Steel rebar futures fell to CNY 3,200 per tonne in March, marking the lowest level in one month, as pessimistic economic data from China amplified the impact of softer-than-expected output cuts for the year.
Steel falls to one-month low
The decline in futures was driven by concerns about weak demand and rising oversupply in the domestic market. Consumer and producer prices in China fell more than expected in February, highlighting the ongoing struggle with sluggish demand for manufactured goods despite stronger credit aggregates from the previous month. The sharp drop in prices indicated that the underlying demand for steel and other industrial materials remained subdued, which, combined with lower-than-expected output cuts, contributed to the bearish sentiment in the steel market.
China pushes on steel production
Meanwhile, the Chinese government announced plans to promote a restructuring of domestic steel production to prevent further oversupply, but the lack of specific details on the extent of these changes raised significant uncertainty. Early speculation had suggested that up to 50 million tons of annual steel production could be slashed as part of efforts to reduce excess capacity and stabilize the market. However, the government's more vague statement on restructuring left investors unsure of how aggressively these cuts would be implemented, leading to further skepticism in the market. The lack of clarity surrounding the capacity reduction measures added to the pressure on steel rebar futures, as traders struggled to assess the potential long-term impacts on supply-demand dynamics.

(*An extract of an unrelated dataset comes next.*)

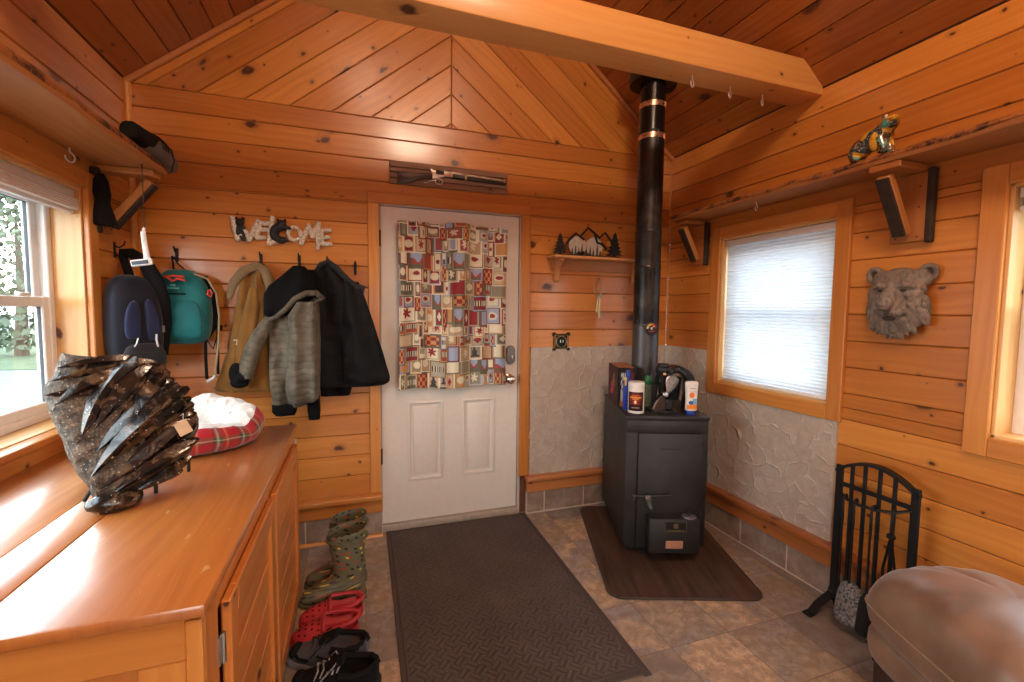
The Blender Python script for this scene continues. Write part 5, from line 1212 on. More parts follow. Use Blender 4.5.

Chinese exports grew in first two months of 2025
In addition to domestic factors, China’s steel exports continued to show resilience, growing nearly 7% in the first two months of the year to reach 17 million tons. This growth in exports occurred despite rising protectionist measures from key trading partners. Vietnam raised its anti-dumping duties on Chinese steel, and other countries like South Korea, Brazil, and Chile have pledged similar actions to curb steel imports from China. These measures, aimed at protecting local industries from cheap Chinese imports, added to the complexity of the global steel market. While Chinese exports remained strong, the rising trade barriers highlighted the challenges facing Chinese steel producers in maintaining access to international markets. As the market adjusts to these factors, steel rebar futures are likely to remain volatile, with ongoing concerns about domestic demand and global trade dynamics continuing to influence pricing.